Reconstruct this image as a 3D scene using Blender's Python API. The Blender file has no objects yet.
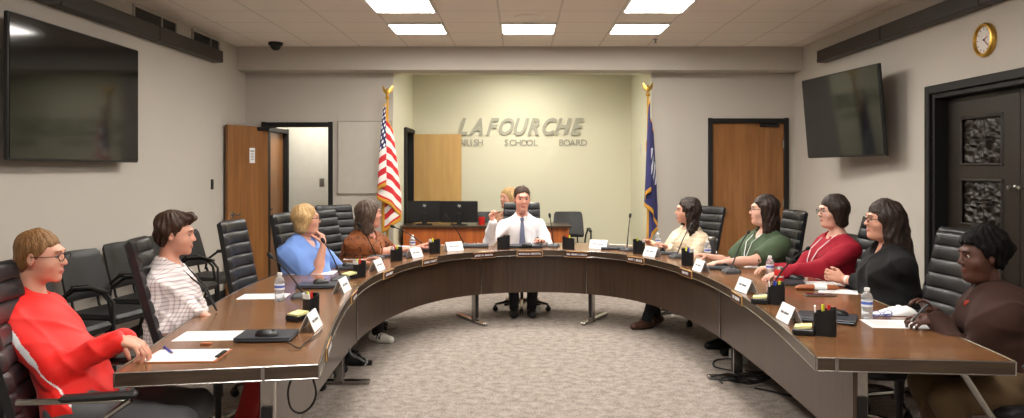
import bpy, bmesh, math, random
import numpy as np
from mathutils import Vector, Matrix

# ------------------------------------------------------------------ camera, exposure, world
S = bpy.context.scene
COL = S.collection
H = 1.54                      # eye height
F = 780.0                     # focal length in pixels of the 1024 px wide frame
CX, CY = 520.0, 168.5         # vanishing point of the room's long axis
cam_d = bpy.data.cameras.new('camera')
cam_d.sensor_width = 36.0
cam_d.lens = F / 1024 * 36
cam_d.shift_x = (512 - CX) / 1024
cam_d.shift_y = -(209 - CY) / 1024
cam_d.clip_start = 0.05
cam = bpy.data.objects.new('camera', cam_d)
cam.location = (0, 0, H)
cam.rotation_euler = (math.pi / 2, 0, 0)
COL.objects.link(cam)
S.camera = cam
S.view_settings.view_transform = 'Standard'
S.view_settings.look = 'None'
S.view_settings.exposure = 0.26
S.view_settings.gamma = 1.0
S.view_settings.use_curve_mapping = False
world = bpy.data.worlds.new('world')
S.world = world
world.use_nodes = True
world.node_tree.nodes['Background'].inputs[0].default_value = (0.9, 0.92, 1.0, 1)
world.node_tree.nodes['Background'].inputs[1].default_value = 0.05
LAMP = 34.0                   # ceiling panel radiance
LAMP_COL = (1.0, 0.945, 0.87, 1)

CEIL = H + 1.51
XW = 3.5                      # half width of the room
YB = 9.95                     # back wall
YR = 11.8                     # back of the recess
YF = -2.2                     # wall behind the camera
T = 0.73                      # table height
XL, XR = -1.62, 1.68          # recess opening


def PT(px, py, z=T):
    s = (py - CY) / (H - z)
    return Vector(((px - CX) / s, F / s, z))


def WP(px, py, y):
    return Vector(((px - CX) * y / F, y, H - (py - CY) * y / F))


# ------------------------------------------------------------------ materials
def lin(c):
    out = []
    for v in c[:3]:
        v /= 255.0
        out.append(v / 12.92 if v <= 0.04045 else ((v + 0.055) / 1.055) ** 2.4)
    return (out[0], out[1], out[2], 1.0)


def M(name, rgb, rough=0.6, metal=0.0, var=None, bump=None, coat=0.0, stretch=None, spec=0.5, trans=0.0, ior=1.45, sheen=0.0, alpha=1.0):
    """principled material; var=(scale, amount) noise on the colour, bump=(scale, strength)"""
    m = bpy.data.materials.new(name)
    m.use_nodes = True
    nt = m.node_tree
    b = nt.nodes['Principled BSDF']
    c = lin(rgb)
    b.inputs['Base Color'].default_value = c
    b.inputs['Roughness'].default_value = rough
    b.inputs['Metallic'].default_value = metal
    b.inputs['Specular IOR Level'].default_value = spec
    b.inputs['Coat Weight'].default_value = coat
    b.inputs['Coat Roughness'].default_value = 0.1
    b.inputs['Transmission Weight'].default_value = trans
    b.inputs['IOR'].default_value = ior
    b.inputs['Sheen Weight'].default_value = sheen
    b.inputs['Alpha'].default_value = alpha
    tc = nt.nodes.new('ShaderNodeTexCoord')
    src = tc.outputs['Object']
    if stretch:
        mp = nt.nodes.new('ShaderNodeMapping')
        mp.inputs['Scale'].default_value = stretch
        nt.links.new(src, mp.inputs['Vector'])
        src = mp.outputs['Vector']
    if var is None:
        var = (9.0, 0.05)
    n = nt.nodes.new('ShaderNodeTexNoise')
    n.inputs['Scale'].default_value = var[0]
    n.inputs['Detail'].default_value = 4.0
    nt.links.new(src, n.inputs['Vector'])
    mx = nt.nodes.new('ShaderNodeMix')
    mx.data_type = 'RGBA'
    a = var[1]
    mx.inputs['A'].default_value = tuple(max(0, v * (1 - a * 1.5)) for v in c[:3]) + (1,)
    mx.inputs['B'].default_value = tuple(min(1, v * (1 + a * 1.5)) for v in c[:3]) + (1,)
    nt.links.new(n.outputs['Fac'], mx.inputs['Factor'])
    nt.links.new(mx.outputs['Result'], b.inputs['Base Color'])
    if bump:
        n2 = nt.nodes.new('ShaderNodeTexNoise')
        n2.inputs['Scale'].default_value = bump[0]
        n2.inputs['Detail'].default_value = 3.0
        nt.links.new(src, n2.inputs['Vector'])
        bp = nt.nodes.new('ShaderNodeBump')
        bp.inputs['Strength'].default_value = bump[1]
        bp.inputs['Distance'].default_value = 0.01
        nt.links.new(n2.outputs['Fac'], bp.inputs['Height'])
        nt.links.new(bp.outputs['Normal'], b.inputs['Normal'])
    return m


def nodes_of(m):
    nt = m.node_tree
    return nt, nt.nodes['Principled BSDF']


def math_node(nt, op, a, b=None, c=None):
    n = nt.nodes.new('ShaderNodeMath')
    n.operation = op
    for i, v in enumerate((a, b, c)):
        if v is None:
            continue
        if isinstance(v, (int, float)):
            n.inputs[i].default_value = v
        else:
            nt.links.new(v, n.inputs[i])
    return n.outputs[0]


def sep_obj(nt, out='Object'):
    tc = nt.nodes.new('ShaderNodeTexCoord')
    sp = nt.nodes.new('ShaderNodeSeparateXYZ')
    nt.links.new(tc.outputs[out], sp.inputs[0])
    return sp.outputs


def mixcol(nt, fac, a, b):
    mx = nt.nodes.new('ShaderNodeMix')
    mx.data_type = 'RGBA'
    for k, v in (('A', a), ('B', b)):
        if isinstance(v, tuple):
            mx.inputs[k].default_value = v
        else:
            nt.links.new(v, mx.inputs[k])
    nt.links.new(fac, mx.inputs['Factor'])
    return mx.outputs['Result']


def wood(name, rgb1, rgb2, rough, grain=(1, 1, 1), scale=3.0, coat=0.0, spec=0.5):
    m = bpy.data.materials.new(name)
    m.use_nodes = True
    nt, b = nodes_of(m)
    tc = nt.nodes.new('ShaderNodeTexCoord')
    mp = nt.nodes.new('ShaderNodeMapping')
    mp.inputs['Scale'].default_value = grain
    nt.links.new(tc.outputs['Object'], mp.inputs['Vector'])
    n = nt.nodes.new('ShaderNodeTexNoise')
    n.inputs['Scale'].default_value = scale
    n.inputs['Detail'].default_value = 6
    n.inputs['Distortion'].default_value = 0.6
    nt.links.new(mp.outputs[0], n.inputs['Vector'])
    r = nt.nodes.new('ShaderNodeValToRGB')
    r.color_ramp.elements[0].position = 0.3
    r.color_ramp.elements[0].color = lin(rgb1)
    r.color_ramp.elements[1].position = 0.72
    r.color_ramp.elements[1].color = lin(rgb2)
    nt.links.new(n.outputs['Fac'], r.inputs[0])
    nt.links.new(r.outputs[0], b.inputs['Base Color'])
    b.inputs['Roughness'].default_value = rough
    b.inputs['Coat Weight'].default_value = coat
    b.inputs['Coat Roughness'].default_value = 0.12
    b.inputs['Specular IOR Level'].default_value = spec
    return m


MT = {}
MT['wall'] = M('wall_paint', (186, 180, 171), 0.85, var=(1.5, 0.012), bump=(220, 0.04))
MT['cream'] = M('cream_paint', (212, 209, 186), 0.8, var=(1.5, 0.012), bump=(220, 0.03))
MT['hall'] = M('hall_paint', (205, 202, 192), 0.8)
MT['black'] = M('black_paint', (13, 12, 12), 0.6)
MT['rubber'] = M('black_rubber', (14, 14, 15), 0.7)
MT['plastic'] = M('black_plastic', (20, 20, 22), 0.38, bump=(300, 0.05))
MT['greyplastic'] = M('grey_plastic', (70, 72, 76), 0.45)
MT['leather'] = M('black_leather', (25, 26, 29), 0.36, var=(30, 0.1), bump=(190, 0.16))
MT['leather2'] = M('black_vinyl', (21, 22, 24), 0.42, var=(30, 0.1), bump=(150, 0.12))
MT['chrome'] = M('brushed_chrome', (170, 168, 165), 0.22, 1.0, bump=(80, 0.03))
MT['steel'] = M('satin_steel', (150, 147, 142), 0.35, 0.9)
MT['gold'] = M('gold', (214, 170, 80), 0.3, 0.85)
MT['goldcloth'] = M('gold_fringe_yarn', (206, 150, 50), 0.8, bump=(400, 0.4))
MT['valance'] = M('dark_bronze_metal', (40, 35, 30), 0.5, var=(5, 0.1))
MT['white'] = M('white_plastic', (225, 224, 220), 0.4)
MT['paper'] = M('white_paper', (235, 236, 238), 0.75, var=(4, 0.01))
MT['ink'] = M('grey_ink', (90, 90, 95), 0.8)
MT['bluepen'] = M('blue_plastic', (40, 60, 170), 0.35)
MT['yellow'] = M('yellow_plastic', (222, 226, 60), 0.45)
MT['redp'] = M('red_plastic', (205, 40, 36), 0.4)
MT['postit'] = M('pale_yellow_paper', (226, 224, 160), 0.8)
MT['screen'] = M('tv_glass', (10, 11, 12), 0.08, var=(3, 0.02), spec=0.4)
MT['laptop'] = M('dark_grey_metal', (58, 61, 68), 0.38, 0.3, bump=(300, 0.03))
MT['wooddoor'] = wood('oak_veneer', (128, 84, 44), (156, 106, 60), 0.4, (6, 6, 0.5), 2.5, coat=0.2)
MT['wooddoor2'] = wood('light_veneer', (190, 150, 88), (204, 164, 100), 0.45, (5, 5, 0.5), 2.5)
MT['table'] = wood('walnut_laminate', (100, 67, 41), (132, 92, 58), 0.24, (1.2, 9, 9), 2.2, coat=0.25)
MT['band'] = wood('dark_laminate', (50, 40, 31), (76, 60, 46), 0.28, (2, 2, 14), 2.2, coat=0.2)
MT['panel'] = wood('panel_laminate', (50, 36, 27), (70, 52, 39), 0.3, (12, 12, 0.7), 2.2, coat=0.1)
MT['desk'] = wood('cherry_veneer', (146, 74, 32), (188, 104, 48), 0.35, (7, 7, 0.6), 2.5, coat=0.3)
MT['carved'] = wood('dark_carved_wood', (22, 16, 11), (34, 26, 18), 0.45, (6, 6, 0.6), 3)
MT['plate'] = M('brown_engraved_plate', (66, 36, 28), 0.35)
MT['platerim'] = M('brass_rim', (205, 160, 104), 0.45, 0.1)
MT['letter'] = M('brushed_aluminium', (160, 158, 142), 0.45, 0.35, bump=(90, 0.05))
MT['water'] = M('clear_plastic_bottle', (225, 232, 236), 0.08, trans=0.75, ior=1.2, spec=0.6)
MT['bottlelabel'] = M('blue_white_label', (70, 100, 190), 0.5)
MT['labelwhite'] = M('white_label', (228, 232, 240), 0.5)
MT['cap'] = M('white_cap', (235, 235, 235), 0.4)
MT['tan'] = M('tan_leather', (160, 92, 54), 0.5)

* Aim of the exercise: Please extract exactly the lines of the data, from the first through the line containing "from mathutils import Vector, Matrix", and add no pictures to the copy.

* Solved problem:
Reconstruct this image as a 3D scene using Blender's Python API. The Blender file has no objects yet.
import bpy, bmesh, math, random
import numpy as np
from mathutils import Vector, Matrix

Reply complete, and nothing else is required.